■ TASK DETAILS
Output an exact reproduction of the data.

____

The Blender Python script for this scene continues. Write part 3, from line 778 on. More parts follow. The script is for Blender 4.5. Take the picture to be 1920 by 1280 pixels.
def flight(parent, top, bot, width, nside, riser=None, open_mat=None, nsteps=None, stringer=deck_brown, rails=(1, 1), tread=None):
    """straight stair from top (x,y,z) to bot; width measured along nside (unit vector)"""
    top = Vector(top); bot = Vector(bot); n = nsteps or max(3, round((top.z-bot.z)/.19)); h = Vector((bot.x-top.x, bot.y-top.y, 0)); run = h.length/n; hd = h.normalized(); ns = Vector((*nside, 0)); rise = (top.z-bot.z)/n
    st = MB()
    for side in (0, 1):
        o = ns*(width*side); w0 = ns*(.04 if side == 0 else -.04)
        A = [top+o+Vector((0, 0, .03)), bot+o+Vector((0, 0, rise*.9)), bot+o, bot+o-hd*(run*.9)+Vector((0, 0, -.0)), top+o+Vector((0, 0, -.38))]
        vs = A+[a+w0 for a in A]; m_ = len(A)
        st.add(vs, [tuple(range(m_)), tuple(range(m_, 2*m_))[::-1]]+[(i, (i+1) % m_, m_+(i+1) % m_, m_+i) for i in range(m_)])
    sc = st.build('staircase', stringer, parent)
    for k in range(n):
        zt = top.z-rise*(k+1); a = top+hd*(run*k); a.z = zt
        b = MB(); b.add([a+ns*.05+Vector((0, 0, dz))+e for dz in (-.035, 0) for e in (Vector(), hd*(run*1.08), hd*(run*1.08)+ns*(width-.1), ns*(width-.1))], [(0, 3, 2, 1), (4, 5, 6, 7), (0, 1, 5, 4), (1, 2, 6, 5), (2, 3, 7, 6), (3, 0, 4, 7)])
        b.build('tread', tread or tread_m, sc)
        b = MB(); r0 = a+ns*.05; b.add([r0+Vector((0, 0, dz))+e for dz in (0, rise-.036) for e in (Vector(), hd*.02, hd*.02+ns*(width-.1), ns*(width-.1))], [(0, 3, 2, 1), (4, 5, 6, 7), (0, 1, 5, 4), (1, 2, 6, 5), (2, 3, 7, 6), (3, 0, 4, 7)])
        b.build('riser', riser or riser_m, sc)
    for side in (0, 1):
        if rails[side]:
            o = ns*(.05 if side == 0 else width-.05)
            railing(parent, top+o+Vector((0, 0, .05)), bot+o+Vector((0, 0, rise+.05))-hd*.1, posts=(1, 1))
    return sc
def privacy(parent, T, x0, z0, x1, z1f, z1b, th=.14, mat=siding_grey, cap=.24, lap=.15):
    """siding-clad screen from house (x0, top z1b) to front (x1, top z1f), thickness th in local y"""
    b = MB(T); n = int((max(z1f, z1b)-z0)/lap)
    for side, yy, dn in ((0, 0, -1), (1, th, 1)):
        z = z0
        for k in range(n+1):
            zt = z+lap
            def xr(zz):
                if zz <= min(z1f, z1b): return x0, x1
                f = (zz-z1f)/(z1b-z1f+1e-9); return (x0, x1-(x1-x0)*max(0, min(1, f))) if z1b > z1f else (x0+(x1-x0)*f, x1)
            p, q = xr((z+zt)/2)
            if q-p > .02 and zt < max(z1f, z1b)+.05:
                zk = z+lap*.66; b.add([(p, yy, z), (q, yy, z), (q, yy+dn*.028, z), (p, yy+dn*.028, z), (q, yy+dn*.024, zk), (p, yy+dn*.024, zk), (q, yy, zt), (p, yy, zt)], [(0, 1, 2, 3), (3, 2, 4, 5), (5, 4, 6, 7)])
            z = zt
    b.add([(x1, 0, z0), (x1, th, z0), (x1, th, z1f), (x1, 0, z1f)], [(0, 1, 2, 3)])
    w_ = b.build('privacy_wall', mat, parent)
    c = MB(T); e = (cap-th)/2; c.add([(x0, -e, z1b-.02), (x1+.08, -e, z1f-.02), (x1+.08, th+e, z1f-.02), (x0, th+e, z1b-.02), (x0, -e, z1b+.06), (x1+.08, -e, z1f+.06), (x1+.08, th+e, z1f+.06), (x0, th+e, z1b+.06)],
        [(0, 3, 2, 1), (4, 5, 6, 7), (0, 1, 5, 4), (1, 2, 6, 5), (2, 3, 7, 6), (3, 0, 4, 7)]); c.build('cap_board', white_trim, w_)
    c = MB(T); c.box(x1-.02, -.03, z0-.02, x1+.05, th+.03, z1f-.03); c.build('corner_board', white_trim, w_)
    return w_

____

■ WRITTEN SOLUTION
The Blender Python script for this scene continues. Write part 3, from line 778 on. More parts follow. The script is for Blender 4.5. Take the picture to be 1920 by 1280 pixels.
def flight(parent, top, bot, width, nside, riser=None, open_mat=None, nsteps=None, stringer=deck_brown, rails=(1, 1), tread=None):
    """straight stair from top (x,y,z) to bot; width measured along nside (unit vector)"""
    top = Vector(top); bot = Vector(bot); n = nsteps or max(3, round((top.z-bot.z)/.19)); h = Vector((bot.x-top.x, bot.y-top.y, 0)); run = h.length/n; hd = h.normalized(); ns = Vector((*nside, 0)); rise = (top.z-bot.z)/n
    st = MB()
    for side in (0, 1):
        o = ns*(width*side); w0 = ns*(.04 if side == 0 else -.04)
        A = [top+o+Vector((0, 0, .03)), bot+o+Vector((0, 0, rise*.9)), bot+o, bot+o-hd*(run*.9)+Vector((0, 0, -.0)), top+o+Vector((0, 0, -.38))]
        vs = A+[a+w0 for a in A]; m_ = len(A)
        st.add(vs, [tuple(range(m_)), tuple(range(m_, 2*m_))[::-1]]+[(i, (i+1) % m_, m_+(i+1) % m_, m_+i) for i in range(m_)])
    sc = st.build('staircase', stringer, parent)
    for k in range(n):
        zt = top.z-rise*(k+1); a = top+hd*(run*k); a.z = zt
        b = MB(); b.add([a+ns*.05+Vector((0, 0, dz))+e for dz in (-.035, 0) for e in (Vector(), hd*(run*1.08), hd*(run*1.08)+ns*(width-.1), ns*(width-.1))], [(0, 3, 2, 1), (4, 5, 6, 7), (0, 1, 5, 4), (1, 2, 6, 5), (2, 3, 7, 6), (3, 0, 4, 7)])
        b.build('tread', tread or tread_m, sc)
        b = MB(); r0 = a+ns*.05; b.add([r0+Vector((0, 0, dz))+e for dz in (0, rise-.036) for e in (Vector(), hd*.02, hd*.02+ns*(width-.1), ns*(width-.1))], [(0, 3, 2, 1), (4, 5, 6, 7), (0, 1, 5, 4), (1, 2, 6, 5), (2, 3, 7, 6), (3, 0, 4, 7)])
        b.build('riser', riser or riser_m, sc)
    for side in (0, 1):
        if rails[side]:
            o = ns*(.05 if side == 0 else width-.05)
            railing(parent, top+o+Vector((0, 0, .05)), bot+o+Vector((0, 0, rise+.05))-hd*.1, posts=(1, 1))
    return sc
def privacy(parent, T, x0, z0, x1, z1f, z1b, th=.14, mat=siding_grey, cap=.24, lap=.15):
    """siding-clad screen from house (x0, top z1b) to front (x1, top z1f), thickness th in local y"""
    b = MB(T); n = int((max(z1f, z1b)-z0)/lap)
    for side, yy, dn in ((0, 0, -1), (1, th, 1)):
        z = z0
        for k in range(n+1):
            zt = z+lap
            def xr(zz):
                if zz <= min(z1f, z1b): return x0, x1
                f = (zz-z1f)/(z1b-z1f+1e-9); return (x0, x1-(x1-x0)*max(0, min(1, f))) if z1b > z1f else (x0+(x1-x0)*f, x1)
            p, q = xr((z+zt)/2)
            if q-p > .02 and zt < max(z1f, z1b)+.05:
                zk = z+lap*.66; b.add([(p, yy, z), (q, yy, z), (q, yy+dn*.028, z), (p, yy+dn*.028, z), (q, yy+dn*.024, zk), (p, yy+dn*.024, zk), (q, yy, zt), (p, yy, zt)], [(0, 1, 2, 3), (3, 2, 4, 5), (5, 4, 6, 7)])
            z = zt
    b.add([(x1, 0, z0), (x1, th, z0), (x1, th, z1f), (x1, 0, z1f)], [(0, 1, 2, 3)])
    w_ = b.build('privacy_wall', mat, parent)
    c = MB(T); e = (cap-th)/2; c.add([(x0, -e, z1b-.02), (x1+.08, -e, z1f-.02), (x1+.08, th+e, z1f-.02), (x0, th+e, z1b-.02), (x0, -e, z1b+.06), (x1+.08, -e, z1f+.06), (x1+.08, th+e, z1f+.06), (x0, th+e, z1b+.06)],
        [(0, 3, 2, 1), (4, 5, 6, 7), (0, 1, 5, 4), (1, 2, 6, 5), (2, 3, 7, 6), (3, 0, 4, 7)]); c.build('cap_board', white_trim, w_)
    c = MB(T); c.box(x1-.02, -.03, z0-.02, x1+.05, th+.03, z1f-.03); c.build('corner_board', white_trim, w_)
    return w_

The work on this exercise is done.